The phrase you used, "more pressure", can be broken down into two aspects: more horsepower and more detonation. I'll describe those two and then list a few other good ways to kill a turbo motor:
#1 - More boost with enough fuel creates more horsepower; too much horsepower and you'll snap a rod and/or crankshaft.
#2 - More boost without enough fuel creates knock, and knock is the precursor to detonation. Detonation (pre-ignition, the combustion of fuel & air inside a cylinder before the spark plug fires) causes insanly high cylinder pressures well beyond what a normal boosted cylinder would endure. This is a very powerful force and can snap bottom end components though typically you'll see a blown headgasket first. It's not usually horsepower that blows headgaskets but detonation instead.
#3 - The third way I can think of to detonate is to have very very hot incoming air, possibly due to the turbo is too small for the application or maybe there's a slightly undersized turbo no intercooler. If the air coming in is too hot it will have a much greater chance of detonating regardless of how much fuel you throw at it.
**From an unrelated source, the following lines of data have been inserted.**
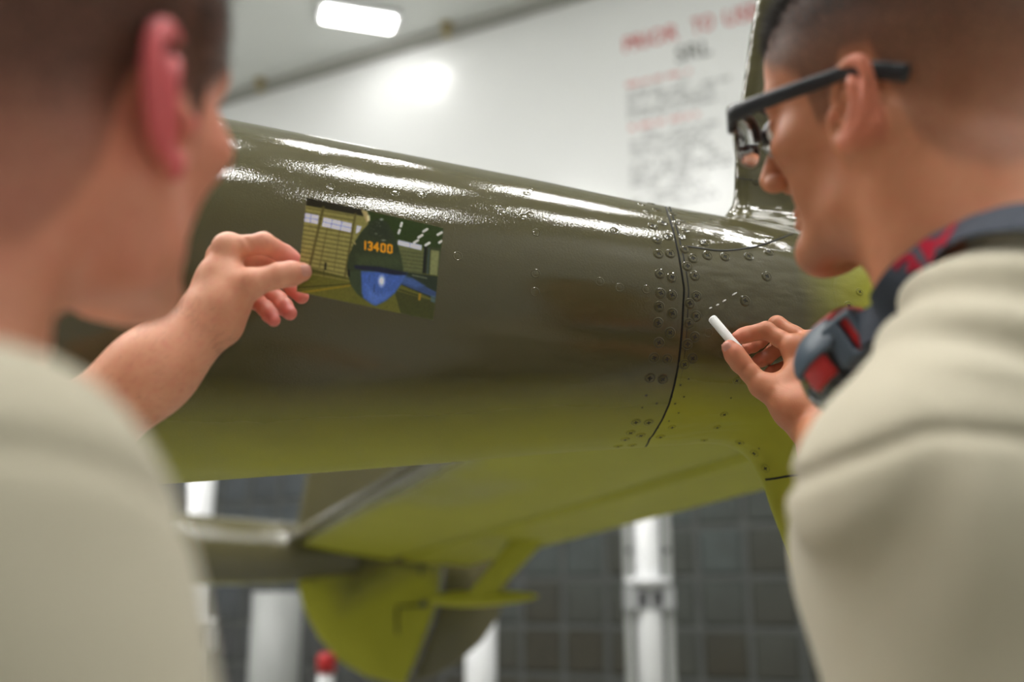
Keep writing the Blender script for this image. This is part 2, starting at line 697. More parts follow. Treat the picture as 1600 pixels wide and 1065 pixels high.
M['filter'] = filter_material()
FS = 0.41
mb = MB()
h0 = FS / 2 - 0.022
lay = [(h0, 0.0), (h0, -0.02), (h0 * .86, -0.045)]
vs = [(sx * a, y, sz * a) for a, y in lay for sx, sz in ((-1, -1), (1, -1), (1, 1), (-1, 1))]
fs = []
for L in range(2):
    for k in range(4):
        fs.append((L * 4 + k, L * 4 + (k + 1) % 4, L * 4 + 4 + (k + 1) % 4, L * 4 + 4 + k))
fs.append((8, 9, 10, 11))
mb.add(vs, fs)
filter_me = mb.mesh('filter_panel')
filter_me.materials.append(M['filter'])
rw3 = Matrix([list(r) for r in RW]).to_euler()
wb = Vector(wall_back.location)
nrow, u_start, ncol = 7, -8.69, 37
for r in range(nrow):
    for c in range(ncol):
        o = link('filter_panel', filter_me, None, wall_back)
        o.location = Vector(wpt(u_start + (c + .5) * FS, 0.005, 0.34 + (r + .5) * FS)) - wb
        o.rotation_euler = rw3
g = MB()
for c in range(ncol + 1):
    g.box(wpt(u_start + c * FS, 0.022, 0.34 + nrow * FS / 2) - np.array(wb), (0.042, 0.044, nrow * FS), RW)
for r in range(nrow + 1):
    g.box(wpt(u_start + ncol * FS / 2, 0.022, 0.34 + r * FS) - np.array(wb), (ncol * FS, 0.0435, 0.042), RW)
fg = g.build('filter_grid', plain('overspray_dusted_steel', (0.078, 0.083, 0.078, 1), 0.6), wall_back)


# ---- lettering painted on the back wall
def text_mesh(s, name, mat):
    cu = bpy.data.curves.new(name, 'FONT')
    cu.body = s
    cu.resolution_u = 3
    cu.extrude = 0.0
    cu.offset = 0.012
    ob = bpy.data.objects.new(name, cu)
    COL.objects.link(ob)
    dg = bpy.context.evaluated_depsgraph_get()
    me = bpy.data.meshes.new_from_object(ob.evaluated_get(dg))
    bpy.data.objects.remove(ob)
    bpy.data.curves.remove(cu)
    me.name = name
    me.materials.clear()
    me.materials.append(mat)
    v = np.array([p.co[:] for p in me.vertices])
    lo, hi = v.min(0), v.max(0)
    v = (v - lo) / np.maximum(hi - lo, 1e-6)
    return me, v


def wall_word(s, name, px0, py0, px1, py1, hpx, mat):
    """Word whose baseline runs from photo pixel 0 to pixel 1, hpx letters high."""
    ua, za = wall_uv(px0, py0)
    ub, zb = wall_uv(px1, py1)
    _, zt = wall_uv(px0, py0 - hpx)
    me, v = text_mesh(s, name, mat)
    z0 = (za + zb) / 2
    pts = [wpt(ua + (ub - ua) * p[0], 0.004, z0 + (zt - za) * p[1]) - np.array(wb) for p in v]
    me.vertices.foreach_set('co', np.array(pts, np.float32).ravel())
    me.update()
    o = link(name, me, None, wall_back)
    return o


wall_word('PRIOR', 'heading_lettering', 975, 82, 1060, 62, 24, M['red_letter'])['label'] = 'red painted capitals at the start of the wall heading'
wall_word('TO', 'heading_lettering', 1081, 53, 1116, 46, 24, M['red_letter'])
wall_word('USE', 'heading_lettering', 1132, 41, 1186, 29, 25, M['red_letter'])
wall_word('SRL', 'subheading_lettering', 1057, 98, 1112, 85, 24, M['dark_letter'])['label'] = 'dark grey painted capitals under the red heading'
# small print: too blurred to read, kept as word-shaped strokes of paint
rng = random.Random(5)


def small_print(name, px0, py0, px1, rows, dy, slope, mat, hpx=6, fill=0.8):
    q = MB()
    for r in range(rows):
        y0 = py0 + r * dy
        x = px0
        end = px0 + (px1 - px0) * rng.uniform(0.72, 1.0)
        while x < end:
            w = rng.uniform(8, 24)
            x2 = min(x + w, end)
            if rng.random() < fill:
                xx = x
                while xx < x2 - 1:                       # letter strokes
                    lw = rng.uniform(1.6, 2.8)
                    ya = y0 - slope * (xx - px0)
                    ua, za = wall_uv(xx, ya)
                    ub, zb = wall_uv(xx + lw, ya)
                    _, zt = wall_uv(xx, ya - hpx * rng.uniform(0.7, 1.0))
                    c = [wpt(ua, .004, za), wpt(ub, .004, za), wpt(ub, .004, zt), wpt(ua, .004, zt)]
                    q.add([p - np.array(wb) for p in c], [(0, 1, 2, 3)])
                    xx += lw + 0.8
            x = x2 + rng.uniform(4, 9)
    o = q.build(name, mat, wall_back)
    o['kind'] = 'stuff'
    return o


small_print('red_subheading', 979, 137, 1092, 1, 9, 0.23, M['pale_red_letter'], 8, 1.0)
small_print('grey_small_print', 981, 150, 1150, 5, 9.3, 0.22, M['grey_letter'])
small_print('red_subheading', 984, 204, 1102, 1, 9, 0.21, M['pale_red_letter'], 8, 1.0)
small_print('grey_small_print', 986, 217, 1150, 13, 9.4, 0.17, M['grey_letter'], 6, 0.72)

# ---- ceiling lamps
lamp_dir = np.array([0.96, 0.28, 0.0])
lamp_side = np.array([-0.28, 0.96, 0.0])
RL = np.stack([lamp_dir, lamp_side, ZA], 1)
LL, LWD = 0.74, 0.27


def lamp_meshes():
    hs = MB().box((0, 0, 0.035), (LL + .10, LWD + .10, 0.07), None, 0.015)
    df = MB().box((0, 0, -0.012), (LL, LWD, 0.03), None, 0.012)
    return hs.mesh('housing'), df.mesh('diffuser')


lh, ld = lamp_meshes()
lh.materials.append(M['white_metal'])
ld.materials.append(M['lamp'])
ld_dim = ld.copy()
ld_dim.materials.clear()
ld_dim.materials.append(M['lamp_dim'])
lamp0 = np.array([-1.62, 9.33, 0])
rl3 = Matrix([list(r) for r in RL]).to_euler()
rows = []
for i in range(-3, 6):
    for j in range(0, 4):
        c = lamp0 + U * (1.9 * i) + NW * (0.0, 4.6, 6.7, 8.9)[j]
        u, n = (c - W0) @ U, (c - W0) @ NW
        if j == 0 and i != 0:
            continue
        if U0 + .8 < u < U1 - .8 and 0.4 < n < DEPTH - .8:
            rows.append((i, j, c))
for i, j, c in rows:
    seen = (i, j) == (0, 0)
    t = thing('ceiling_lamp', 'rectangular white lamp glowing on the grey ceiling above the white wall' if seen
              else 'rectangular booth lamp on the ceiling overhead outside the picture', 'lamp', (c[0], c[1], CEIL - 0.072), 'booth ceiling lamps')
    t.rotation_euler = rl3
    link('housing', lh, None, t)
    link('diffuser', ld_dim if seen else ld, None, t)

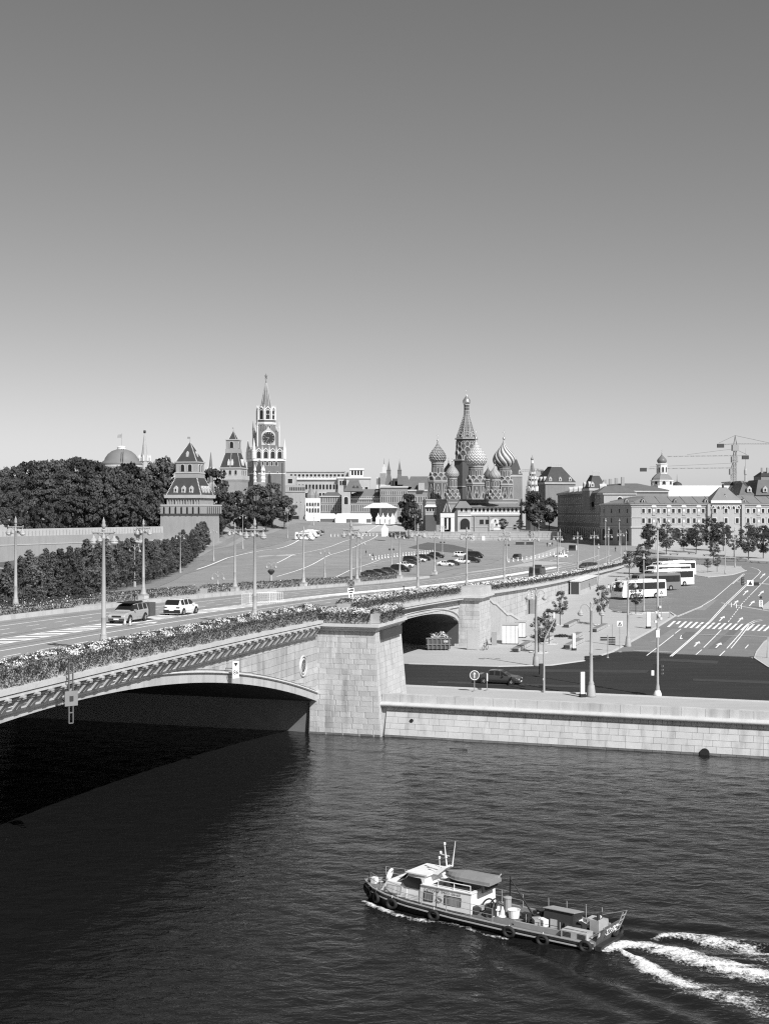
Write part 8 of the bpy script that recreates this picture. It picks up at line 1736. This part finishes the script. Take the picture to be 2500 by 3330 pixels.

There's a fine line to be found in tuning. Richer (more fuel) is safer to a certain degree, but it also means less power. Go too rich and you start knocking due to there being an excessive amount of fuel in the combustion mixture. Leaner (less fuel) equals more power up to a certain point, but after that knock appears which then creates less horsepower. Higher exhaust gas temperatures is a side effect of leaner tunes.
The trick is to tune very well. Everyone says "that motor will take 8 psi" or "don't boost over 6 psi", but that's not it: every motor has a horsepower limit, not a boost limit. Average turbo owners don't tune well and as a result they can detonate, hence people believe they can only run 'X' psi. If you have access to the proper equipment you can tune a motor for no knock and maximum power.
#4 - Some people ignore knock and lean the motor out too far causing incredibly high exhaust gas temperatures, sometimes in excess of 1800*F. Temperatures like these can melt valves and do serious internal damage to the motor.
These are the four ways I can think of to kill a turbocharged motor at 1am on a Saturday.